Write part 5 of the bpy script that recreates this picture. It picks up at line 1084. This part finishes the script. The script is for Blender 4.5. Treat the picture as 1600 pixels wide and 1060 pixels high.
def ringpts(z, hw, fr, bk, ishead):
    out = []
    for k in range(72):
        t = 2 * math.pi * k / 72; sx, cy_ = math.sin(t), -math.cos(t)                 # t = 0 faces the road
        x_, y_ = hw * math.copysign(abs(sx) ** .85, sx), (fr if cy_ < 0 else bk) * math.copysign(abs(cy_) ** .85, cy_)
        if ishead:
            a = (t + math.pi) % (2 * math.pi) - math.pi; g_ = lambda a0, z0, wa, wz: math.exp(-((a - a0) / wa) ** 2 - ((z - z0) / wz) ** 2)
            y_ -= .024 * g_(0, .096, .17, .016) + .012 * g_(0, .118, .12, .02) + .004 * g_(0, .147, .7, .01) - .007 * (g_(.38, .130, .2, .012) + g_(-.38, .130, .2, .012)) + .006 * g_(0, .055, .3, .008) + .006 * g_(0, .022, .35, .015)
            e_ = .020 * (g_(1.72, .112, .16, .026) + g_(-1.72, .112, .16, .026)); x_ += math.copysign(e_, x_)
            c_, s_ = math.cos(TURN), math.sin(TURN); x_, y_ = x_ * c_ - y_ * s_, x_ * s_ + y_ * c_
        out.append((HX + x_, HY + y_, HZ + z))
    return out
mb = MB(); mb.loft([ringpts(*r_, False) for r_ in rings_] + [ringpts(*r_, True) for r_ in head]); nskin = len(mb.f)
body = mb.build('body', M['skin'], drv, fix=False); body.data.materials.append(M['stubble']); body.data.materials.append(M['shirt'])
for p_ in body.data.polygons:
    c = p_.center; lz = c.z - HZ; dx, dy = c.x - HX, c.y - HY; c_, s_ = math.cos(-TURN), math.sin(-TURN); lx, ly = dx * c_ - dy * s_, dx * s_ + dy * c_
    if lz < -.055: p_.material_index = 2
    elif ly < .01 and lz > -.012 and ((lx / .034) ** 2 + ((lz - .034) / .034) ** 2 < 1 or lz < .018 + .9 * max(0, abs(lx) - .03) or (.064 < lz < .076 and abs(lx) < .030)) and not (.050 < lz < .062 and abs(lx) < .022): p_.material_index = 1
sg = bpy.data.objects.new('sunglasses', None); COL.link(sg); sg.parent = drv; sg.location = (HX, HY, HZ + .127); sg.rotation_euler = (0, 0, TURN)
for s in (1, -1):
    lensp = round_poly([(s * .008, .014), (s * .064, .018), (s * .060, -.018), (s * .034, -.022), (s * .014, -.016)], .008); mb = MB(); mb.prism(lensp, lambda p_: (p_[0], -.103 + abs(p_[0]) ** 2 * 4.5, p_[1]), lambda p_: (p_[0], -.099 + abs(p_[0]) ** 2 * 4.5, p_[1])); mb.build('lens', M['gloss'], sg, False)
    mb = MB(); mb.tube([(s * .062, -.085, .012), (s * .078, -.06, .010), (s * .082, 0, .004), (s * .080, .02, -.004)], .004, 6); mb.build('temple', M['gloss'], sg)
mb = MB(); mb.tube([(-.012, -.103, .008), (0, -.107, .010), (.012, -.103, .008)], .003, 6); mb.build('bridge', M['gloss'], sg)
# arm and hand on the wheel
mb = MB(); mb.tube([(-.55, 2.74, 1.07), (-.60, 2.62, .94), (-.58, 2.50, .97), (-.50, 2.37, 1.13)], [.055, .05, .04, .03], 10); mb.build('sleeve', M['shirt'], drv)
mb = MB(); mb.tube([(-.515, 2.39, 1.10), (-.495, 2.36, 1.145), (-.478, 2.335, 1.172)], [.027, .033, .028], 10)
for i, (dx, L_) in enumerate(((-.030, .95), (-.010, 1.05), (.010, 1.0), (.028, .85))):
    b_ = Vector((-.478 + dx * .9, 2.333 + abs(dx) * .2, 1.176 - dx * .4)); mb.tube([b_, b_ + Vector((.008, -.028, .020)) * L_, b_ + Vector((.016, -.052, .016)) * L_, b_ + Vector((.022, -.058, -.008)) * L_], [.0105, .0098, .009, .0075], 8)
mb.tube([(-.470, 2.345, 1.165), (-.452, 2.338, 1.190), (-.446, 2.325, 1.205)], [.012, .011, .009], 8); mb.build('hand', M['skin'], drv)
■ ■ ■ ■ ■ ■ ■
> WRITTEN EXERCISE
Write out the listing once more, matching it exactly.

> TASK RESPONSE
Write part 5 of the bpy script that recreates this picture. It picks up at line 1084. This part finishes the script. The script is for Blender 4.5. Treat the picture as 1600 pixels wide and 1060 pixels high.
def ringpts(z, hw, fr, bk, ishead):
    out = []
    for k in range(72):
        t = 2 * math.pi * k / 72; sx, cy_ = math.sin(t), -math.cos(t)                 # t = 0 faces the road
        x_, y_ = hw * math.copysign(abs(sx) ** .85, sx), (fr if cy_ < 0 else bk) * math.copysign(abs(cy_) ** .85, cy_)
        if ishead:
            a = (t + math.pi) % (2 * math.pi) - math.pi; g_ = lambda a0, z0, wa, wz: math.exp(-((a - a0) / wa) ** 2 - ((z - z0) / wz) ** 2)
            y_ -= .024 * g_(0, .096, .17, .016) + .012 * g_(0, .118, .12, .02) + .004 * g_(0, .147, .7, .01) - .007 * (g_(.38, .130, .2, .012) + g_(-.38, .130, .2, .012)) + .006 * g_(0, .055, .3, .008) + .006 * g_(0, .022, .35, .015)
            e_ = .020 * (g_(1.72, .112, .16, .026) + g_(-1.72, .112, .16, .026)); x_ += math.copysign(e_, x_)
            c_, s_ = math.cos(TURN), math.sin(TURN); x_, y_ = x_ * c_ - y_ * s_, x_ * s_ + y_ * c_
        out.append((HX + x_, HY + y_, HZ + z))
    return out
mb = MB(); mb.loft([ringpts(*r_, False) for r_ in rings_] + [ringpts(*r_, True) for r_ in head]); nskin = len(mb.f)
body = mb.build('body', M['skin'], drv, fix=False); body.data.materials.append(M['stubble']); body.data.materials.append(M['shirt'])
for p_ in body.data.polygons:
    c = p_.center; lz = c.z - HZ; dx, dy = c.x - HX, c.y - HY; c_, s_ = math.cos(-TURN), math.sin(-TURN); lx, ly = dx * c_ - dy * s_, dx * s_ + dy * c_
    if lz < -.055: p_.material_index = 2
    elif ly < .01 and lz > -.012 and ((lx / .034) ** 2 + ((lz - .034) / .034) ** 2 < 1 or lz < .018 + .9 * max(0, abs(lx) - .03) or (.064 < lz < .076 and abs(lx) < .030)) and not (.050 < lz < .062 and abs(lx) < .022): p_.material_index = 1
sg = bpy.data.objects.new('sunglasses', None); COL.link(sg); sg.parent = drv; sg.location = (HX, HY, HZ + .127); sg.rotation_euler = (0, 0, TURN)
for s in (1, -1):
    lensp = round_poly([(s * .008, .014), (s * .064, .018), (s * .060, -.018), (s * .034, -.022), (s * .014, -.016)], .008); mb = MB(); mb.prism(lensp, lambda p_: (p_[0], -.103 + abs(p_[0]) ** 2 * 4.5, p_[1]), lambda p_: (p_[0], -.099 + abs(p_[0]) ** 2 * 4.5, p_[1])); mb.build('lens', M['gloss'], sg, False)
    mb = MB(); mb.tube([(s * .062, -.085, .012), (s * .078, -.06, .010), (s * .082, 0, .004), (s * .080, .02, -.004)], .004, 6); mb.build('temple', M['gloss'], sg)
mb = MB(); mb.tube([(-.012, -.103, .008), (0, -.107, .010), (.012, -.103, .008)], .003, 6); mb.build('bridge', M['gloss'], sg)
# arm and hand on the wheel
mb = MB(); mb.tube([(-.55, 2.74, 1.07), (-.60, 2.62, .94), (-.58, 2.50, .97), (-.50, 2.37, 1.13)], [.055, .05, .04, .03], 10); mb.build('sleeve', M['shirt'], drv)
mb = MB(); mb.tube([(-.515, 2.39, 1.10), (-.495, 2.36, 1.145), (-.478, 2.335, 1.172)], [.027, .033, .028], 10)
for i, (dx, L_) in enumerate(((-.030, .95), (-.010, 1.05), (.010, 1.0), (.028, .85))):
    b_ = Vector((-.478 + dx * .9, 2.333 + abs(dx) * .2, 1.176 - dx * .4)); mb.tube([b_, b_ + Vector((.008, -.028, .020)) * L_, b_ + Vector((.016, -.052, .016)) * L_, b_ + Vector((.022, -.058, -.008)) * L_], [.0105, .0098, .009, .0075], 8)
mb.tube([(-.470, 2.345, 1.165), (-.452, 2.338, 1.190), (-.446, 2.325, 1.205)], [.012, .011, .009], 8); mb.build('hand', M['skin'], drv)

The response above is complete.